Complaint
Ms Kuenssberg introduced an interview with the Home Secretary Suella Braverman by saying she had “quit as Home Secretary for inadvertently leaking information about the job first time round”. A viewer complained this gave an inaccurate impression of the circumstances of her earlier resignation, challenging the use of “quit” on the basis that Ms Braverman had in fact been forced to resign, and “inadvertently” on the basis that she had acted deliberately. The effect of Ms Kuenssberg’s choice of words was to show partiality towards Ms Braverman by minimising the fault attaching to her conduct. The ECU assessed the complaint against the standards for due accuracy and impartiality set out in the BBC Editorial Guidelines.
Outcome
In relation to “quit”, the ECU noted that the circumstances of Ms Braverman’s resignation were not at issue in the interview which followed, so there was no requirement for Ms Kuenssberg to go beyond the fact of her resignation and into the question of whether she had any choice in the matter. In relation to “inadvertently”, the ECU noted that the breach of the Ministerial Code which occasioned Ms Braverman’s resignation consisted of sending an official document from a personal email account, and that it could be inferred from her resignation statement that she had not been aware that this constituted a breach at the time of sending. It therefore could not be said with certainty that she had not acted inadvertently in relation to the issue which warranted her resignation.
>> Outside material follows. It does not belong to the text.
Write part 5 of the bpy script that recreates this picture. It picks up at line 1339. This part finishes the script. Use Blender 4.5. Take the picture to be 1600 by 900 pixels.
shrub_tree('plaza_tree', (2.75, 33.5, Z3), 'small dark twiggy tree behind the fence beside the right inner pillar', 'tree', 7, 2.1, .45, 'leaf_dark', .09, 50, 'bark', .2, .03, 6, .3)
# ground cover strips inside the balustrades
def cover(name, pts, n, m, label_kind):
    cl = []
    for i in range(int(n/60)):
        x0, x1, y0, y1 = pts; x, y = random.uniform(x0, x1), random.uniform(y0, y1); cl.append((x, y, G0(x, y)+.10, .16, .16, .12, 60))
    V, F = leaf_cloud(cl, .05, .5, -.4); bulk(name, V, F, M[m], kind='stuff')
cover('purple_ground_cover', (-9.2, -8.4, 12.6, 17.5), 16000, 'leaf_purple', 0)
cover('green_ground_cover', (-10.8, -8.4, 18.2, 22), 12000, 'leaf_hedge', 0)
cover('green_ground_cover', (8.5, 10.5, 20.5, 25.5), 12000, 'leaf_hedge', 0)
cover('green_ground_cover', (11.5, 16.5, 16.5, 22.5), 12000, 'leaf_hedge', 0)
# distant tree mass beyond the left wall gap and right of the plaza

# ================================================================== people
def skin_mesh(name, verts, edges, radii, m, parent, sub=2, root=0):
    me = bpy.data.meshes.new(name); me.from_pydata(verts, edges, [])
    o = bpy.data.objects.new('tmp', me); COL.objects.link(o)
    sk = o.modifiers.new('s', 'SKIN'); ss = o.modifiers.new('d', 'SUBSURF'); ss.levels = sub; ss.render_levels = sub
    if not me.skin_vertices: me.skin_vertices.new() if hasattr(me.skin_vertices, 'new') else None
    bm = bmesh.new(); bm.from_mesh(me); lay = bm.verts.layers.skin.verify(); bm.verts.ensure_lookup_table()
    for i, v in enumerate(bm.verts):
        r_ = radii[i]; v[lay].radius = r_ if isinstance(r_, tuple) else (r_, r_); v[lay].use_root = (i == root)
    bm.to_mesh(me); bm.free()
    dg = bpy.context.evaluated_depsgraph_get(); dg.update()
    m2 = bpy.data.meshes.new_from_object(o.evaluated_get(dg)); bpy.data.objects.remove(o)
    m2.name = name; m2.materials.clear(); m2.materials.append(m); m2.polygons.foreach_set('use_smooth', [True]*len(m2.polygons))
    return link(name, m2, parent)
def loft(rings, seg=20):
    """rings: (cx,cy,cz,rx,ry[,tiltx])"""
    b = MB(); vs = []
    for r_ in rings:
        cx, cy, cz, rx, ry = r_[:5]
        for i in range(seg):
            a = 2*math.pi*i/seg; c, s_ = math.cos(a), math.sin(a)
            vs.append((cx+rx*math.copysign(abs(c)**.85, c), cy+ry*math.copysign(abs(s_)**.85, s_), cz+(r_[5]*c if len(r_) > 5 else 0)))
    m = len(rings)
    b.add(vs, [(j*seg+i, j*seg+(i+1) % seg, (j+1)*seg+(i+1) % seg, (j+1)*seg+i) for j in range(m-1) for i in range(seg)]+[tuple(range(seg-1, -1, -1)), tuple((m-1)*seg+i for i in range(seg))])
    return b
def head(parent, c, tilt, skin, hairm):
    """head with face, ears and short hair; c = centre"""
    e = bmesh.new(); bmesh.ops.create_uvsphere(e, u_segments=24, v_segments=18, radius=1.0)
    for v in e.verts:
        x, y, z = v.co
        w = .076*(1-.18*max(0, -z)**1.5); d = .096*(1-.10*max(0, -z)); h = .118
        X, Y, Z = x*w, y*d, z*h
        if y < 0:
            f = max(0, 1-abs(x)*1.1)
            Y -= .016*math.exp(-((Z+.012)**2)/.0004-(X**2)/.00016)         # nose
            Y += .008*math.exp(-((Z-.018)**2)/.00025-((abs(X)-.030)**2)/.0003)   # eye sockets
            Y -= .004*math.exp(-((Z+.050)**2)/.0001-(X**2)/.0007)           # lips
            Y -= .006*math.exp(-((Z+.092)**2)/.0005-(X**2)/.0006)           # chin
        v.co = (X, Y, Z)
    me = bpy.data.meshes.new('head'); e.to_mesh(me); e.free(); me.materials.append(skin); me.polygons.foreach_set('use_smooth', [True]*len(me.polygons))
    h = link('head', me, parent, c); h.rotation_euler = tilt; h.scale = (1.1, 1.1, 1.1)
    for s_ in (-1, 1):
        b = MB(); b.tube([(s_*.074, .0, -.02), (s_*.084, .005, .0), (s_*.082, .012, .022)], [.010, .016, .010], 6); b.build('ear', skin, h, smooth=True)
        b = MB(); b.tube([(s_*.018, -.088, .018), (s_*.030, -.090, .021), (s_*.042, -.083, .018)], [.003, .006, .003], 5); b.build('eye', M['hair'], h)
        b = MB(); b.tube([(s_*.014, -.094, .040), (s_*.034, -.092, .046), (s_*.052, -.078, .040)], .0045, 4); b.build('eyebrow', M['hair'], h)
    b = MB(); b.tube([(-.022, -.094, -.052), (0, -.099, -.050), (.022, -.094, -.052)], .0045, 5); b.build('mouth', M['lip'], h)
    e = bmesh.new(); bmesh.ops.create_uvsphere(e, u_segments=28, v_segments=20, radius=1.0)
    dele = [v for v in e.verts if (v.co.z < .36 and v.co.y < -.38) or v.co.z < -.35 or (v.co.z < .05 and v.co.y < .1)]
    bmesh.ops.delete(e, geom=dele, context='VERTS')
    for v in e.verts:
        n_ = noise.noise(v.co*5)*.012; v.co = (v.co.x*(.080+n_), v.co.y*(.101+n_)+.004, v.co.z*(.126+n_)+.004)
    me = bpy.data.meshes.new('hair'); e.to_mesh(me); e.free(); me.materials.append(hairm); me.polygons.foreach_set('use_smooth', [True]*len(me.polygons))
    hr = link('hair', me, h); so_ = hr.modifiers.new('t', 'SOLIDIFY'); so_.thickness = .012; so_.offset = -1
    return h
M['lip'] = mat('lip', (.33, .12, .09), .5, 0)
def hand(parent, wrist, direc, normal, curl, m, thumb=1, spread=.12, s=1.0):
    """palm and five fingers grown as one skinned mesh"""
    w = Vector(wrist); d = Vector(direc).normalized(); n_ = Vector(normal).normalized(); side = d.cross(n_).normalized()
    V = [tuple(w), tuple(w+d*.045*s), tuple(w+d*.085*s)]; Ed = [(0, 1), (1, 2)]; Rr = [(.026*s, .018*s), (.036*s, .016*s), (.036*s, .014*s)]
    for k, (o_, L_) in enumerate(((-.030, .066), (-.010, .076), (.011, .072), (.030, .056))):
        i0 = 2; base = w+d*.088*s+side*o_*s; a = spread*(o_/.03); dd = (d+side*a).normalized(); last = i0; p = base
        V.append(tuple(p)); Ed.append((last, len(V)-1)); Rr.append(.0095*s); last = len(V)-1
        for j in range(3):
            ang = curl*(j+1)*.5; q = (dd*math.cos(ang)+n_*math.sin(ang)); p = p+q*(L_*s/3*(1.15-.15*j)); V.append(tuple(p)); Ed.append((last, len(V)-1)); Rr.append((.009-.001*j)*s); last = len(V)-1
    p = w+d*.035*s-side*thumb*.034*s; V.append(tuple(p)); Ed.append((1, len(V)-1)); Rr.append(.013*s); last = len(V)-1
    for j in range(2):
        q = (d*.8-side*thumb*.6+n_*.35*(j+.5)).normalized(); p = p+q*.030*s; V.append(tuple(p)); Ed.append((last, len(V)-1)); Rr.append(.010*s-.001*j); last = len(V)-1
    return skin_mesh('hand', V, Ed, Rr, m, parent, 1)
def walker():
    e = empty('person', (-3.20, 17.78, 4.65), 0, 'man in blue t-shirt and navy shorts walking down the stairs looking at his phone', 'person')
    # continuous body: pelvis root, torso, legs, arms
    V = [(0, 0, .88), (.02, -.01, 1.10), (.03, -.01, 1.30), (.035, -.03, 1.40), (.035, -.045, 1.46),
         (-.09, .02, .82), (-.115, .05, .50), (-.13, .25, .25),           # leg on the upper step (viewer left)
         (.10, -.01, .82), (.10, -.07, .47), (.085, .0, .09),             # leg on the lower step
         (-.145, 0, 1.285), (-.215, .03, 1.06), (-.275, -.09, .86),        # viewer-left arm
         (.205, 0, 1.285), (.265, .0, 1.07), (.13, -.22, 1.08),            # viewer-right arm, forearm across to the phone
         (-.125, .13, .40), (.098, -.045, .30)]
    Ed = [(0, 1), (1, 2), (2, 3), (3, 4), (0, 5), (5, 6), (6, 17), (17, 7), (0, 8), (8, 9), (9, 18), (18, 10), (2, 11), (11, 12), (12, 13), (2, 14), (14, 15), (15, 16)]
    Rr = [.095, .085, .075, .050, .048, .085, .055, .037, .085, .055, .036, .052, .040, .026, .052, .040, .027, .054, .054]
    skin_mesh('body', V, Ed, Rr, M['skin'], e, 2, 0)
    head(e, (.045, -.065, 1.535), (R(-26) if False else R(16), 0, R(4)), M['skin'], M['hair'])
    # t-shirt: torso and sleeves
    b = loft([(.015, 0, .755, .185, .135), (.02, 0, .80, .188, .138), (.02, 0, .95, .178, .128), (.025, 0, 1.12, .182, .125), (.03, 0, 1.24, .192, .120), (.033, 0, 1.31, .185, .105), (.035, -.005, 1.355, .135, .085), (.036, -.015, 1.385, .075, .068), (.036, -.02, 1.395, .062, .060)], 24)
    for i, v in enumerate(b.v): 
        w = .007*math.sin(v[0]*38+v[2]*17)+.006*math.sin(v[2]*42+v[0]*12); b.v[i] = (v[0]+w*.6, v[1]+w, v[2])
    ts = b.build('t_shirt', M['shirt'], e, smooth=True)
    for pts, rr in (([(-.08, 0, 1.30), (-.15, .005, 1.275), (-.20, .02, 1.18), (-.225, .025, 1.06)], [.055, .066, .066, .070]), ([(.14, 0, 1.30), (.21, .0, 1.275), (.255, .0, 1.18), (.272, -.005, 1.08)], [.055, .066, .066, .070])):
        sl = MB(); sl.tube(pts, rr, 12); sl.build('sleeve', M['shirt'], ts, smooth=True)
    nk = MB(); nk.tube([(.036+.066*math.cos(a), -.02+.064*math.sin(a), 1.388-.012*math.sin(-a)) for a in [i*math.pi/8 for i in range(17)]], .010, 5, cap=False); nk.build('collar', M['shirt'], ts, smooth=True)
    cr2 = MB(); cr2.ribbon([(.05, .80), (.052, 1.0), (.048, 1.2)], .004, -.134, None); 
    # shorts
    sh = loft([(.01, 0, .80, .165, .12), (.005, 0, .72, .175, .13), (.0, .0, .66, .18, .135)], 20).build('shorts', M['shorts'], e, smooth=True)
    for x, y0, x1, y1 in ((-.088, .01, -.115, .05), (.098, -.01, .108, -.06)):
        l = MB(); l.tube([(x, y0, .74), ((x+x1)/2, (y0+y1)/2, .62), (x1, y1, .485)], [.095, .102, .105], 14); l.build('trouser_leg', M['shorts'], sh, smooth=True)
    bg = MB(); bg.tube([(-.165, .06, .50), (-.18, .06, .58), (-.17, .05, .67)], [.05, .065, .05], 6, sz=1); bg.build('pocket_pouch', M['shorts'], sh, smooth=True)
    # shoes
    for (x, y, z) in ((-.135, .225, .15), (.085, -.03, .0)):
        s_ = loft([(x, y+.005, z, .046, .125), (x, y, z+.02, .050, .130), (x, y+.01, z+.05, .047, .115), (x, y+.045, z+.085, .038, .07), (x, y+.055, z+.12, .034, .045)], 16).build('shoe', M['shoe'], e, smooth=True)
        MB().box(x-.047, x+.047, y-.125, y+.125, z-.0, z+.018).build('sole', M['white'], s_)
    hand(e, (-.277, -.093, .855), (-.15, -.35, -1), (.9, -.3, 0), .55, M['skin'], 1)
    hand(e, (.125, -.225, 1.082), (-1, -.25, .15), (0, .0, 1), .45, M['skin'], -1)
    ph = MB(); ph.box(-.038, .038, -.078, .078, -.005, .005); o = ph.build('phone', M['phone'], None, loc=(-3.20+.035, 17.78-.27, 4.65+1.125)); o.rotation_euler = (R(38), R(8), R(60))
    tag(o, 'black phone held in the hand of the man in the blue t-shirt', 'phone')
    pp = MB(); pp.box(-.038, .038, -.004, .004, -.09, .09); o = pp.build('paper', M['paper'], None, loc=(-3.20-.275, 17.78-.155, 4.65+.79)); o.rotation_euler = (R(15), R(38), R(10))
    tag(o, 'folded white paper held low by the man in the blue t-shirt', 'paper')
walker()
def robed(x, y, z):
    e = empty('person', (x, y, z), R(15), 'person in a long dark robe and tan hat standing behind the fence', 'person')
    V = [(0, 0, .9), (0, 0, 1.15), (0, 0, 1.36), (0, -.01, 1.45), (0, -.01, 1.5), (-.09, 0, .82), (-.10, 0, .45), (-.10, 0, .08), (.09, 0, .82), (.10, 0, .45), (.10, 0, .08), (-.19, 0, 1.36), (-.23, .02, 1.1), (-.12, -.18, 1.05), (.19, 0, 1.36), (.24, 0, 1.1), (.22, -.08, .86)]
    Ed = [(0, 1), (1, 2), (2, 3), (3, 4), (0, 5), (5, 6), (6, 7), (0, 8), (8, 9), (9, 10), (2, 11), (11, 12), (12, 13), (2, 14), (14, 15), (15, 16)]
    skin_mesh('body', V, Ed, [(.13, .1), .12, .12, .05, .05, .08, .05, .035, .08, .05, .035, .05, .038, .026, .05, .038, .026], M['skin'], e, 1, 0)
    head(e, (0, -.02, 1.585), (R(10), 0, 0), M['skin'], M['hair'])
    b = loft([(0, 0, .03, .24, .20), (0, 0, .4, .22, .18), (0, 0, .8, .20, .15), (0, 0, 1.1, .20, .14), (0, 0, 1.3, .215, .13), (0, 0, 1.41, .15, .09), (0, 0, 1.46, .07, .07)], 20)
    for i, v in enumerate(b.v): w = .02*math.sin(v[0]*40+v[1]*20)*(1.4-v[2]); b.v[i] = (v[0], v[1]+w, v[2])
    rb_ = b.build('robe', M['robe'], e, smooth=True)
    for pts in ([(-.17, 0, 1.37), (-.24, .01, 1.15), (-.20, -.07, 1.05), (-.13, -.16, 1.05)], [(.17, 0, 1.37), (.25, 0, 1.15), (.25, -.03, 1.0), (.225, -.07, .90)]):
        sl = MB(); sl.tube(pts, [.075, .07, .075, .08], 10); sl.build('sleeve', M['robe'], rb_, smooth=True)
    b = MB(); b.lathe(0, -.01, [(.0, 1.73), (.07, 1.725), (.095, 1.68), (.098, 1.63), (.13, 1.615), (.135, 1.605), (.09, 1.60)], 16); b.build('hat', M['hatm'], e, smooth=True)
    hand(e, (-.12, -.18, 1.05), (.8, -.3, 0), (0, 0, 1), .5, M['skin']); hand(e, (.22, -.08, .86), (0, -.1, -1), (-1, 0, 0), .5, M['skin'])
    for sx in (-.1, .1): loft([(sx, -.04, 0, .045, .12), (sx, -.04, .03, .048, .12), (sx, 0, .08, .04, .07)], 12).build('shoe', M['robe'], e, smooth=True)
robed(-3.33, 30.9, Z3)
This might have fallen short of justifying Ms Kuenssberg’s choice of words if the inadvertency or otherwise of Ms Braverman’s actions had been a matter of dispute following her resignation, but the ECU found no evidence that it had been (the main argument at the time having been about the gravity or otherwise of the breach). In those circumstances, the ECU judged that, even if “inadvertently” were not accurate, the inaccuracy would not have been material to the audience’s understanding of the matters under discussion in the interview which followed Ms Kuenssberg’s introduction. There being no material inaccuracy in Ms Kuenssberg’s wording, the ECU did not find that any breach of impartiality arose from them.